I researched and picked up the core idea of the tool created a better version of it with FsmPro. I made sure it is cross-platform so that it could reach most users. It is available as a free download and comes with all the features to support development and codification of state machines.
Please try and let me know what you think.
How is this different to https://www.state-machine.com or dare I say it, Simulink?
I have working knowledge of Simulink. It has a learning curve to it. Getting a basic Simulink License could set you back by 3000$. Also, if you just want to design basic state machines for your project, why should you pay the steep fee they ask for. It's a great tool for modelling, simulation and what not. But what if you just want to design state machines for your project(not even simulate), why should you pay that amount for a single license?
QM again does a host of other things apart from state machine design. You have to work with their framework to get the work done and also getting the license is expensive.
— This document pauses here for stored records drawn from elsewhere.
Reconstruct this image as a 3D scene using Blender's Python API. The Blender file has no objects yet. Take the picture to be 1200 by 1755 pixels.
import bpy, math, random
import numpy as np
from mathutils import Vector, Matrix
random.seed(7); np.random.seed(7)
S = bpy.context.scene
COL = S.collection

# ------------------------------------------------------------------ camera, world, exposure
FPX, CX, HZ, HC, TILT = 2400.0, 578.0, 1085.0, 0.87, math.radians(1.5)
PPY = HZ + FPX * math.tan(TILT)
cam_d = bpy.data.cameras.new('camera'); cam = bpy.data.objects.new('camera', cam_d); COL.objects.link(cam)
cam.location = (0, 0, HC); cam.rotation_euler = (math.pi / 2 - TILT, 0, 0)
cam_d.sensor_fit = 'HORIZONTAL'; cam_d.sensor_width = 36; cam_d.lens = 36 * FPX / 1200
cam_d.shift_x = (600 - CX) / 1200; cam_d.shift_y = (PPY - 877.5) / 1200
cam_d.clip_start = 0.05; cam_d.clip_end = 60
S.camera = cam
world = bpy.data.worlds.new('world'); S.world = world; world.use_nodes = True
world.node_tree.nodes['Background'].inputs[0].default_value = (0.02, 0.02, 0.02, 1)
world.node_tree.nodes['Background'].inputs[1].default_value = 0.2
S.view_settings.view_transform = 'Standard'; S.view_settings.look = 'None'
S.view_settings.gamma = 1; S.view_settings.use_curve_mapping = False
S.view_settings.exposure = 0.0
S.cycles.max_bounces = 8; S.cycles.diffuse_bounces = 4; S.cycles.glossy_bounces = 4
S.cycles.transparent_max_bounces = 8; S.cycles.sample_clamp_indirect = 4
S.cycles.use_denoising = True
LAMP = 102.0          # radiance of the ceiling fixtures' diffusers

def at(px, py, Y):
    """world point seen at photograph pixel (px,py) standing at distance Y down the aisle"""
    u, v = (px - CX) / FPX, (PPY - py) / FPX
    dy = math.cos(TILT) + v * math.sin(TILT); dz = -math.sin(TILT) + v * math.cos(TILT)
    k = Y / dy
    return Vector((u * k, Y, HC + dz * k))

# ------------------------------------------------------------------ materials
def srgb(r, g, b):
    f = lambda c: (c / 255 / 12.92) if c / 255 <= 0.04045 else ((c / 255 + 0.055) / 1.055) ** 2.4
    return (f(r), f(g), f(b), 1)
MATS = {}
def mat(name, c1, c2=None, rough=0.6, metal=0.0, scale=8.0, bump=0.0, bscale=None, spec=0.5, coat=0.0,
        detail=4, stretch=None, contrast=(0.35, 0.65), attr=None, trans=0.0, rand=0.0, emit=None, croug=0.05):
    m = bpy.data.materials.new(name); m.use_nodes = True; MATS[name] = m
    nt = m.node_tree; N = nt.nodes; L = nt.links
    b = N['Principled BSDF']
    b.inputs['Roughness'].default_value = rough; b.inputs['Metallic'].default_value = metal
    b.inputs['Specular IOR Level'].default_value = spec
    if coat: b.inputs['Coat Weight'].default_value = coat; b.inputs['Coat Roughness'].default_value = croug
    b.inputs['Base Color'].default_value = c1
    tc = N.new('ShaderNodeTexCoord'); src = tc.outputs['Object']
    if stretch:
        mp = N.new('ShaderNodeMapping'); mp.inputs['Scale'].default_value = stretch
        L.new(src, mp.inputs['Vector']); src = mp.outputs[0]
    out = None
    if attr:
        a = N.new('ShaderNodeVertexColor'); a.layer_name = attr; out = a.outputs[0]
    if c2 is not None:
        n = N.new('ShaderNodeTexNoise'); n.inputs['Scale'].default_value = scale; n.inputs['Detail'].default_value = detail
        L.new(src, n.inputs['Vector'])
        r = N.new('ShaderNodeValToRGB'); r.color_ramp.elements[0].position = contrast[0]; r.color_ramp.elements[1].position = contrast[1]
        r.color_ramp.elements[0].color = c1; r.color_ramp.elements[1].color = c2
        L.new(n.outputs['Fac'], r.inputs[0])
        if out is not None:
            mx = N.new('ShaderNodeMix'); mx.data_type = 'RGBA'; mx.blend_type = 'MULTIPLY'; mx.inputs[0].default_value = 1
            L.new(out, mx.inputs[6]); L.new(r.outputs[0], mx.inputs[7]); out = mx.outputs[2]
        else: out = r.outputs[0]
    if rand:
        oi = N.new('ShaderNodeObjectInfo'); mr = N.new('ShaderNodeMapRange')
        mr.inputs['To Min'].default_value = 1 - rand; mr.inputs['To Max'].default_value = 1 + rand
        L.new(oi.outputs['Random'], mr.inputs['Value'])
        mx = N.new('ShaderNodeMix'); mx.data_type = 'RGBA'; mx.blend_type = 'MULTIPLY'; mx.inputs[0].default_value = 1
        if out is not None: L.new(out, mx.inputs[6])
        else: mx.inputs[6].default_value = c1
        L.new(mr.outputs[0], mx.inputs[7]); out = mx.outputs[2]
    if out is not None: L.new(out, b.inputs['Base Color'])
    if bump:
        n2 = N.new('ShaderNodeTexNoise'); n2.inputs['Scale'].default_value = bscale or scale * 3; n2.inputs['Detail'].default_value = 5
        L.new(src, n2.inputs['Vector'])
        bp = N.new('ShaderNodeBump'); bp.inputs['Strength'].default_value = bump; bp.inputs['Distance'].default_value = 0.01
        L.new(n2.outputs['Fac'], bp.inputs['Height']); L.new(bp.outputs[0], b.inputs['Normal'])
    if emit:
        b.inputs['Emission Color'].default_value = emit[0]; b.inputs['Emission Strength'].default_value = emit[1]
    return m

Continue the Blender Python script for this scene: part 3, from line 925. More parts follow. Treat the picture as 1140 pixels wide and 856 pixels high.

You can design however you want in FsmPro. There is no model to adhere to. You can design state machines, talk to other state machines and just inlcude them in your projects with a single header file inclusion.
I make my argument clear in this piece: https://medium.com/@FsmPro/introducing-fsmpro-a-tool-built-w...:
Following that link I got "404 - We couldn’t find this page."
Please try this : https://medium.com/@FsmPro/introducing-fsmpro-a-tool-built-w...
This looks cool!
A few points: The post title should mention finite state machines, I think.
In the page you say « FsmPro is xml based which reduces the possiblity of data loss »: How and compared to what?
Thanks!
Losing work is expensive.
A project file could get corrupted for a myriad of reasons. If the format of the file is proprietary or could not be deciphered easily, you would lose your data. This is a very common problem with Microsoft and Adobe files to name a few.
Having a standard xml format makes it easy to repair had the file get corrupted by accident. Also, it makes it easier for anyone to run scripts to get the data out of the files. Ex: Custom code generate with a script that scrapes the xml file.
Nice project! Could you please list the supported micro-controllers and some examples?
Thank you. It can work on any micro-controller platform given that it is platform agnostic. FsmPro has a provision for including header files which can be your microcontroller driver files. You can also graphically link dependencies with other modules.
On installing the tool, you would have an example project open by itself which should help. There are multiple examples in the installation directory of your computer. I hope I answered your query.
but what about sources?
If you mean source code, It is not open for now. I don't know about the future.